Question

There have been a couple of questions on Ramanujan's $\tau$ function.
http://mathoverflow.net/questions/32620/
http://mathoverflow.net/questions/31058/

A $q$-analogue is given by $$ \tau_q(n) = \sum_{|\lambda|=n}\prod_{(i,j)} \frac{[5-h(i,j)][5+h(i,j)]}{[h(i,j)]^2} $$

Here $[k]=\frac{q^k-q^{-k}}{q-q^{-1}}$. The sum is over all partitions of $n$. The product is over all boxes in the diagram of $\lambda$ and $h(i,j)$ is the hook length of the box $(i,j)$.

This is a $q$-analogue because (despite appearances) it is a Laurent polynomial in $q$ and substituting $q=1$ gives $\tau(n)$.

It would be ridiculous to ask if this is $q$-holonomic.

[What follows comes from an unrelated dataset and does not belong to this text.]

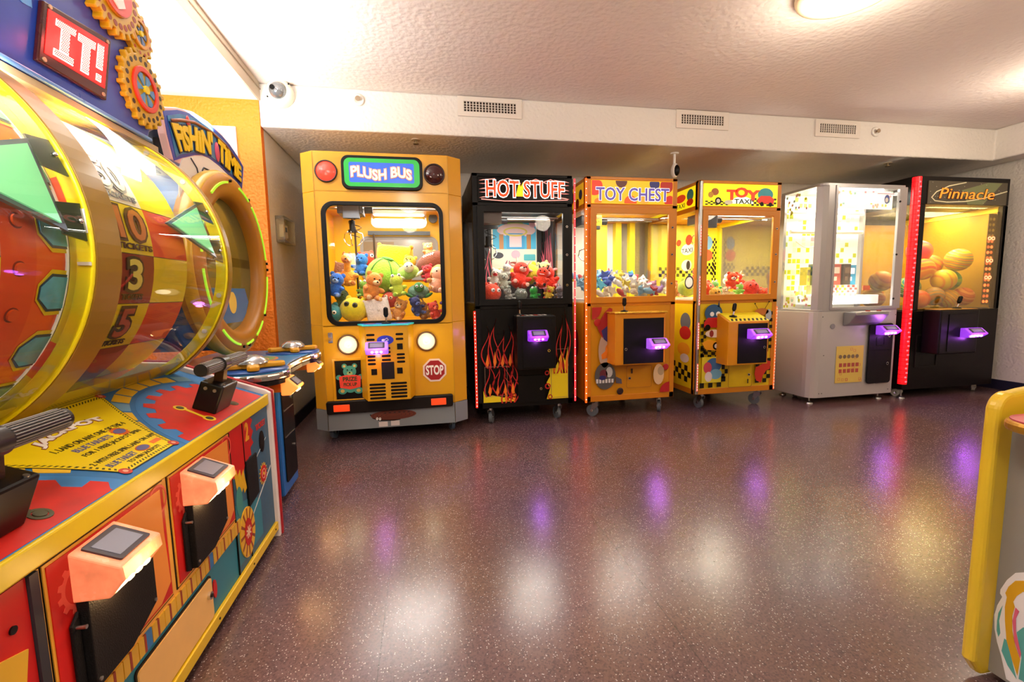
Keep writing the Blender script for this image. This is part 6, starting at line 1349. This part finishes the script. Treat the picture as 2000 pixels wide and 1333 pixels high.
# round window
CF_ = FR((FX, FC, 1.24), (0, 1, 0), (0, 0, 1))
b = B(M('#2c5c98', .4)); b.prism(circ(0, 0, .455, n=64), -.62, -.06, F=CF_); V(b, 'drum_body')
rg = V(B(GF, CF_).lathe([(.47, -.08), (.482, -.03), (.478, .0), (.45, .02), (.40, .026), (.365, .015), (.352, -.01), (.352, -.05)], 72), 'round_bezel')
b = B(M('#c89c10', .3, coat=.3), CF_); b.lathe([(.483, -.05), (.488, -.02), (.478, .004), (.468, .006)], 72); b.build('outer_lip', rg)
for a0, a1 in ((8, 55), (62, 80), (100, 130), (-6, -40), (-48, -66), (-75, -88), (-100, -130), (145, 175), (-150, -175)):
    b = B(M('#a8c828', .4, emit=.5, ecol='#88e030'), CF_); a0, a1 = sorted((a0, a1)); n = 8
    P = [(r_*math.cos(math.radians(t)), r_*math.sin(math.radians(t))) for r_, ts in ((.424, range(n+1)), (.435, range(n, -1, -1))) for t in [a0+(a1-a0)*i/n for i in ts]]
    b.prism(P, .018, .029); b.build('light_segment', rg)
b = B(BLACK, CF_)
for a in (-84, -94, 0, 5, 62, -40, 95): b.cyl((.44*math.cos(math.radians(a)), .44*math.sin(math.radians(a)), .02), (.44*math.cos(math.radians(a)), .44*math.sin(math.radians(a)), .031), .008, n=12)
b.build('bezel_screws', rg)
b = B(M('#55582c', .12, coat=.6), CF_); b.prism(circ(0, 0, .353, n=64), -.05, -.045); b.prism([(-.2, -.31), (.2, -.31), (.28, -.2), (.24, -.12), (-.24, -.12)], -.045, -.044, M('#2c6ca0', .2)); b.prism(circ(.05, -.2, .05, .06), -.044, -.043, M('#e0c058', .3)); b.prism([(-.34, .05), (.34, .05), (.34, .0), (-.34, .0)], -.045, -.0445, M('#3c3818', .15)); b.build('dark_window', rg)
# the arched sign
k7 = 1.07; SX = -1.07
def sg7(P): return [(y*k7, (z-1.07)*k7+1.07) for y, z in P]
SF7 = FR((SX, 0, 0), (0, 1, 0), (0, 0, 1))
S_out = sg7([(2.176, 1.640), (2.144, 1.733), (2.127, 1.821), (2.152, 1.839), (2.254, 1.876), (2.401, 1.914), (2.545, 1.925), (2.70, 1.916), (2.80, 1.898), (2.913, 1.860), (2.975, 1.832), (2.988, 1.815), (2.94, 1.70), (2.92, 1.64)])[::-1]
sgn = V(B(M('#e8b8b0', .35), SF7).prism(S_out, -.03, 0), 'arched_sign', bevel=.004)
inn = lambda P, k: [(2.735+(y-2.735)*(1-k), 1.885+(z-1.885)*(1-k*1.6)) for y, z in P]
S_art = sg7([(2.140, 1.82), (2.254, 1.866), (2.401, 1.904), (2.545, 1.915), (2.70, 1.906), (2.80, 1.888), (2.913, 1.85), (2.97, 1.82), (2.925, 1.69), (2.829, 1.691), (2.752, 1.719), (2.636, 1.738), (2.527, 1.745), (2.45, 1.738), (2.375, 1.715), (2.260, 1.671), (2.19, 1.64), (2.155, 1.733)])[::-1]
B(M('#2840a0', .35), SF7).prism(S_art, 0, .002).build('purple_border', sgn)
S_in = sg7([(2.165, 1.81), (2.275, 1.858), (2.395, 1.885), (2.569, 1.896), (2.725, 1.885), (2.888, 1.832), (2.94, 1.806), (2.90, 1.715), (2.758, 1.735), (2.643, 1.752), (2.53, 1.758), (2.379, 1.73), (2.249, 1.682), (2.205, 1.657), (2.182, 1.747)])[::-1]
B(M('#2c78a8', .35, var=.25, vscale=14), SF7).prism(S_in, .002, .004).build('water_art', sgn)
b = B(M('#8c4c2c', .4), SF7); b.tube([(y, z, .006) for y, z in sg7([(2.19, 1.80), (2.27, 1.83), (2.395, 1.865), (2.569, 1.88), (2.72, 1.868), (2.88, 1.82)])], .008, 6); b.build('fishing_rod', sgn)
b = B(M('#c03028', .35), SF7)
for y, z, r1, r2 in ((2.335, 1.84, .02, .035), ): p = sg7([(y, z)])[0]; b.sph((p[0], p[1], .005), (r1, r2, .006))
p = sg7([(2.615, 1.80)])[0]; b.sph((p[0], p[1], .006), (.026, .052, .008), M('#c84868', .35)); b.build('floats', sgn)
tb = sg7([(2.235, 1.695), (2.356, 1.737), (2.54, 1.768), (2.70, 1.757), (2.90, 1.722)]); tt = sg7([(2.185, 1.79), (2.36, 1.838), (2.54, 1.872), (2.72, 1.868), (2.91, 1.805)])
def ip(P, a): x = min(a, .9999)*(len(P)-1); i = int(x); f = x-i; return (P[i][0]+(P[i+1][0]-P[i][0])*f, P[i][1]+(P[i+1][1]-P[i][1])*f)
def wp(a, c): p, q = ip(tb, a), ip(tt, a); j = .05*math.sin(a*31); return (p[0]+(q[0]-p[0])*(c), p[1]+(q[1]-p[1])*(c*(1-abs(j))+j*.5))
B(M('#1c1c40', .4), SF7).text("FiSHiN'  TiME", 0, 1, 0, 1, .004, .008, off=.09, warp=wp).build('lettering_outline', sgn)
B(M('#e8c010', .4), SF7).text("FiSHiN'  TiME", 0, 1, 0, 1, .008, .012, off=.045, warp=wp).build('lettering', sgn)
S_w = sg7([(2.21, 1.60), (2.26, 1.668), (2.375, 1.712), (2.45, 1.734), (2.527, 1.741), (2.636, 1.734), (2.752, 1.715), (2.829, 1.687), (2.91, 1.64), (2.92, 1.45), (2.2, 1.45)])[::-1]
B(M('#dcdad6', .4), SF7).prism(S_w, .0, .004).build('white_backing', sgn)
b = B(M('#3c404c', .5), SF7); b.tube([(y, z, .005) for y, z in sg7([(2.33, 1.69), (2.38, 1.66), (2.40, 1.60)])], .004, 5); b.tube([(y, z, .005) for y, z in sg7([(2.43, 1.66), (2.45, 1.68), (2.56, 1.685), (2.58, 1.65), (2.55, 1.63)])], .004, 5); b.build('line_art', sgn)

# ================================================================ the game at the right edge (seen side-on)
rgm = thing('arcade_game', 'grey arcade game side with yellow edging and teal yellow print at the right edge', 'arcade game', (1.9, .9, 0))
def Q(b, name, p=None, **k):
    o = b.build(name, p or rgm, **k)
    if p is None: o.location = (-1.9, -.9, 0)
    return o
SFR = FR((0, .87, 0), (1, 0, 0), (0, 0, 1))
prof = [(1.44, .015), (2.35, .015), (2.35, 1.5), (2.1, 1.5), (1.75, .86), (1.6, .81), (1.50, .80)]+[(1.455+.045*math.cos(math.radians(a)), .745+.05*math.sin(math.radians(a))) for a in range(80, 181, 10)]+[(1.408, .6), (1.408, .06)]
YM = M('#e4c02c', .35, coat=.2)
for yy, nm in ((-.03, 'side_panel'), (.775, 'side_panel')):
    b = B(YM, SFR); b.prism(prof, yy, yy+.033); sd = Q(b, nm, bevel=.011, seg=3)
b = B(M('#8f8c88', .5, bump=.05, bscale=300)); b.box(1.46, 2.3, .095, .868, .03, .72); b.box(1.78, 2.3, .095, .868, .72, 1.45); Q(b, 'grey_front', bevel=.002)
b = B(YM); b.prism([(1.52, .72), (1.62, .80), (1.8, .86), (1.8, .72)], .095, .868, F=Matrix(((1, 0, 0, 0), (0, 0, 1, 0), (0, 1, 0, 0), (0, 0, 0, 1)))); Q(b, 'yellow_hood')
EF = FR((1.4598, 0, 0), (0, -1, 0), (0, 0, 1)); mir = lambda P: [(-y, z) for y, z in P]
dc = B(M('#eceaee', .45), EF); dc.prism(mir([(.70, .30), (.75, .335), (.816, .344), (.831, .333), (.846, .304), (.857, .270), (.857, .259), (.852, .253), (.860, .224), (.864, .193), (.861, .157), (.853, .124), (.842, .094), (.827, .04), (.66, .04), (.66, .2)]), 0, .0015); dc = Q(dc, 'printed_emblem')
b = B(M('#d8a41c', .4), EF); b.prism(mir([(.76, .31), (.814, .323), (.829, .313), (.841, .289), (.846, .268), (.842, .259), (.844, .230), (.841, .194), (.834, .145), (.818, .098), (.806, .069), (.804, .115), (.816, .143), (.825, .179), (.828, .217), (.825, .244), (.829, .255), (.824, .274), (.812, .295), (.77, .285)]), .0015, .0025); o = b.build('yellow_arc', dc)
b = B(M('#d8607c', .4), EF); b.prism(mir([(.823, .244), (.815, .239), (.820, .216), (.817, .180), (.803, .132), (.804, .118), (.819, .157), (.826, .205)]), .0025, .003); b.build('pink_arc', dc)
b = B(M('#58a8a4', .4), EF); b.prism(mir([(.816, .181), (.805, .203), (.74, .21), (.74, .07), (.803, .062), (.802, .122)]), .0012, .002); b.build('teal_field', dc)
b = B(M('#58a8a4', .4), EF); b.prism(mir([(.839, .145), (.833, .144), (.807, .058), (.827, .079), (.842, .108)]), .0015, .002); b.build('teal_blade', dc)
b = B(M('#58a8a4', .4), EF); b.prism(mir([(.849, .231), (.856, .205), (.857, .182), (.856, .155), (.851, .140), (.848, .153), (.853, .185)]), .0015, .002); b.build('teal_blade', dc)
sh = rrect(1.335, 1.60, .14, .84, .07, 8)
cpn = B(M('#b8892c', .3, metal=.5)); cpn.prism(sh, .722, .748); cpn = Q(cpn, 'control_shelf', bevel=.008)
b = B(M('#c04c60', .4)); b.prism(rrect(1.342, 1.59, .147, .833, .065, 8), .748, .751); b.build('pink_top', cpn)
for i, (x, y) in enumerate(ROOM_LIGHTS[1:]): ceiling_light(x, y, LNAME[i+1])
V(B(DGREY).box(-1.40, -1.09, 2.45, 2.75, 1.86, 1.935), 'added_uplight_case', bevel=.006)  # case and bracket added under the invented up-light
V(B(DGREY).box(-1.28, -1.22, 2.62, 2.68, 1.68, 1.87), 'added_uplight_bracket')
W(B(DGREY).box(-1.62, -1.28, 1.73, 2.07, 1.87, 1.935), 'added_uplight_case', bevel=.006)  # likewise added, for the up-light behind the marquee
W(B(DGREY).box(-1.48, -1.42, 1.87, 1.93, 1.65, 1.88), 'added_uplight_bracket')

Is this $q$-analogue known? and does it have any significance in number theory?

Answer 1

I am not very well familiar with the notion "$q$-holonomic" but learned it quite recently from this question. If the sequence $\tau_q(n)$ were $q$-holonomic, then $\tau(n)$ would be holonomic. The latter means that $$\Delta(x)=x\prod_{n=1}^\infty(1-x^n)^{24}=\sum_{k=1}^\infty\tau(k)x^k$$ satisfies a linear differential equation with rational function coefficients. However, this is known to be false: the function $\Delta(x)$ has singularities at all roots of unity.

Note that the function $\Delta(x)$ satisfies an algebraic differential equation with constant coefficients; the result due to Halphen (and independently, although later, by Ramanujan).